• [Your task]: Count how many lines of the data below contain the string "More"; the reply should be that number alone.

• [Data listing]:
○ ○ ○ ○ ○

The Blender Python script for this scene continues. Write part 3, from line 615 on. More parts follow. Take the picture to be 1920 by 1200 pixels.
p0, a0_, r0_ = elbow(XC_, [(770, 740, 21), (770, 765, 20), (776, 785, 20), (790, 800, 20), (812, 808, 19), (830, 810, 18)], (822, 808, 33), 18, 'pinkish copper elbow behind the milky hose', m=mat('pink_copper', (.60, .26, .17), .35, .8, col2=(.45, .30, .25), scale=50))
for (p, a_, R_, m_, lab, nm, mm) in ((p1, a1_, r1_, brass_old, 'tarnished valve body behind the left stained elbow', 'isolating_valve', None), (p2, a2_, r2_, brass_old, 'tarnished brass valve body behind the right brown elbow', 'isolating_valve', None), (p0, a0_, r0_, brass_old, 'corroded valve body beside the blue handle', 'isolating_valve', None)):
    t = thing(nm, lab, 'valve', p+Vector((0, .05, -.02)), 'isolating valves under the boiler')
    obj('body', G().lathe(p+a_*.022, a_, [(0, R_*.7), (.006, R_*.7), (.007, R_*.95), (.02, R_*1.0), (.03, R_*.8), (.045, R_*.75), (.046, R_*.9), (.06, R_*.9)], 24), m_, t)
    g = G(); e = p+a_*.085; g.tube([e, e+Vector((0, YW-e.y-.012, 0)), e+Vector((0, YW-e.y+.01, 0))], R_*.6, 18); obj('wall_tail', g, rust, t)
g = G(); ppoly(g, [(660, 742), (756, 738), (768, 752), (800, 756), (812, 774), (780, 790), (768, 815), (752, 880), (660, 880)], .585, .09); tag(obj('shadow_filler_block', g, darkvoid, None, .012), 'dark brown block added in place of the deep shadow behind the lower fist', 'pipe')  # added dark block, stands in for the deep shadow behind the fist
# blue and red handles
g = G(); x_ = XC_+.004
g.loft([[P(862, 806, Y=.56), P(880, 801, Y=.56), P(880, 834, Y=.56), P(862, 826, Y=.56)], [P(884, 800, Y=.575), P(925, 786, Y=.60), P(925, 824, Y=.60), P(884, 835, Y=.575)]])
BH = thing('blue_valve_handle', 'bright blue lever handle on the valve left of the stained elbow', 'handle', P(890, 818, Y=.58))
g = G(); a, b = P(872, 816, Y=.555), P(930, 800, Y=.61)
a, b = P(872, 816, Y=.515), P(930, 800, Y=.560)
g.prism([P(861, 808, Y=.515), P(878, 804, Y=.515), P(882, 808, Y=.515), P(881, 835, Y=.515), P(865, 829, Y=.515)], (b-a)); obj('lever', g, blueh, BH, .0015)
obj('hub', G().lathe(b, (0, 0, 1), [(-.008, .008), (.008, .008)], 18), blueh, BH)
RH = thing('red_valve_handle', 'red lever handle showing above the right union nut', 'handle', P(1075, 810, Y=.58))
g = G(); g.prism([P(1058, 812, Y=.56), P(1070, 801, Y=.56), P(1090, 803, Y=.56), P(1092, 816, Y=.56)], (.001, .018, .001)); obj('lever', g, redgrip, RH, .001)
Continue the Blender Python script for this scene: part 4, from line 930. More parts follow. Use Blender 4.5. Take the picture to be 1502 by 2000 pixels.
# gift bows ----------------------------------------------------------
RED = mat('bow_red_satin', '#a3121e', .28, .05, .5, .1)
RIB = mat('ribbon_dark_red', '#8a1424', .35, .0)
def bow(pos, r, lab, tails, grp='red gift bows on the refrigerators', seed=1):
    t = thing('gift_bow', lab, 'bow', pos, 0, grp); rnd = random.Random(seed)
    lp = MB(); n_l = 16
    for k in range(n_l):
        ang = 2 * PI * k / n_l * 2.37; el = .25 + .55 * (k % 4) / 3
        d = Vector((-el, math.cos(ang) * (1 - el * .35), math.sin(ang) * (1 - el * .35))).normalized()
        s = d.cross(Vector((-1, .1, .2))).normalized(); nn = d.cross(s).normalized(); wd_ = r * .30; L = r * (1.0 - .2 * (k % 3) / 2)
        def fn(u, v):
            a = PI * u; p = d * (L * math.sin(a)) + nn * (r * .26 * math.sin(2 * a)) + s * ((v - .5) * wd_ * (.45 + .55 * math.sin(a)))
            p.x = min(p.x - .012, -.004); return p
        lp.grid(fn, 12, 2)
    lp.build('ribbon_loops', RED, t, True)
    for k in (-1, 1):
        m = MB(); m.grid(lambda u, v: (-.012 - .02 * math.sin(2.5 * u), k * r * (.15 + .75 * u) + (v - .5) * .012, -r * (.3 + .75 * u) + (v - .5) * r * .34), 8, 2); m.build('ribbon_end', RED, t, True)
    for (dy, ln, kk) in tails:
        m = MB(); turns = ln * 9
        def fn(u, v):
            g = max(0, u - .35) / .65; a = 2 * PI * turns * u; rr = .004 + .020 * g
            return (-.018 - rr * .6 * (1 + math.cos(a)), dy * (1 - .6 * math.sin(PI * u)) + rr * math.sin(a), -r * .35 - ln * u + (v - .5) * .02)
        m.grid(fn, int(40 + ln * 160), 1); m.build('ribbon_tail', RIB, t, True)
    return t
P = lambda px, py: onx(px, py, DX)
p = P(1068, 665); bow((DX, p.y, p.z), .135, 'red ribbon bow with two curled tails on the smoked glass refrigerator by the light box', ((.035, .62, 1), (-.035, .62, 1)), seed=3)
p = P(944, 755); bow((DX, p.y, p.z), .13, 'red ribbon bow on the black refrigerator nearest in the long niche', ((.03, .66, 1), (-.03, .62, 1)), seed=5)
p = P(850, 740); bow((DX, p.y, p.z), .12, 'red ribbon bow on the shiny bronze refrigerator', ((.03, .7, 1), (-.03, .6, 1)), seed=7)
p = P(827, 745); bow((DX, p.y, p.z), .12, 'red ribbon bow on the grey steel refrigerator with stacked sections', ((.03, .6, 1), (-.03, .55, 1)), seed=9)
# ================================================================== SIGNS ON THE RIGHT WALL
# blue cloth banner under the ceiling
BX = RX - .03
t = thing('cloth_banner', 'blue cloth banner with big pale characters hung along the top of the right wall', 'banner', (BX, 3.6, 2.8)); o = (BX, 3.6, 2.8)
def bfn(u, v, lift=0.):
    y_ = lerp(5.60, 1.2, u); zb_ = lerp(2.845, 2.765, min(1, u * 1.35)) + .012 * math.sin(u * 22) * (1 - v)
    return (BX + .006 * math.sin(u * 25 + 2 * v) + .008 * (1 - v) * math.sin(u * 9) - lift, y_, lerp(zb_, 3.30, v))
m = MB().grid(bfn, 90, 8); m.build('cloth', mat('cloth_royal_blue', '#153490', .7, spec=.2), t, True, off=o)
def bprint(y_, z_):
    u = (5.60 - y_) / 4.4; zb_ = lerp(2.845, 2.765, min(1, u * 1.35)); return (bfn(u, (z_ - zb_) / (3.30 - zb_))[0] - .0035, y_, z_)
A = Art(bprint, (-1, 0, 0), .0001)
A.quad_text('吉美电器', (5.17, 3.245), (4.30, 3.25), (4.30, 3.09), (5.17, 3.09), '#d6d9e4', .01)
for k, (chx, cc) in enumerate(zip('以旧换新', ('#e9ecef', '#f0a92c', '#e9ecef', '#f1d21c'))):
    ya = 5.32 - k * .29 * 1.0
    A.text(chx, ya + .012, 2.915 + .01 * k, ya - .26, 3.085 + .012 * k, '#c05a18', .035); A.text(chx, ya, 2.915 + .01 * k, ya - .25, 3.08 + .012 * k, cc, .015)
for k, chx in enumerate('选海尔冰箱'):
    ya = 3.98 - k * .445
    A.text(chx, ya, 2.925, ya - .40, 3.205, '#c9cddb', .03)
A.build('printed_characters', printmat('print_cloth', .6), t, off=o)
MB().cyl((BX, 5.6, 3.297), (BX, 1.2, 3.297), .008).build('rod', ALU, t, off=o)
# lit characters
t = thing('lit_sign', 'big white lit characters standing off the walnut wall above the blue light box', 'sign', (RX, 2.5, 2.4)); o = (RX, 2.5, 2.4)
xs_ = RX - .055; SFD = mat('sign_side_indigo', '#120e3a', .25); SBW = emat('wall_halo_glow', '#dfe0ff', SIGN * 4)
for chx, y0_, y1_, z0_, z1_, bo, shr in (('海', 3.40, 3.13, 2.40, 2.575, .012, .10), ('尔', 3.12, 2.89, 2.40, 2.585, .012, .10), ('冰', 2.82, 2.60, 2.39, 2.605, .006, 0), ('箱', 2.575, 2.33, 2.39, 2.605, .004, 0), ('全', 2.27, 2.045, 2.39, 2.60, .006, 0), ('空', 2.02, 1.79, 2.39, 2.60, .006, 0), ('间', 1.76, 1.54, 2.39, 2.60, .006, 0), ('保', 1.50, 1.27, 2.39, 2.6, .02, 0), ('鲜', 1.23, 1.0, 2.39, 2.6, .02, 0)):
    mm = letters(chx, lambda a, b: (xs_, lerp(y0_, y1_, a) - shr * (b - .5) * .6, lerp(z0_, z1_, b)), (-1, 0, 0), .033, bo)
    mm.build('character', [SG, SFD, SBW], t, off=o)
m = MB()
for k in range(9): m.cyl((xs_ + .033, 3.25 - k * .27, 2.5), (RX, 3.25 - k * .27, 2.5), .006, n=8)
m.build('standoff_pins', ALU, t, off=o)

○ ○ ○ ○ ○

• [Written reply]: 2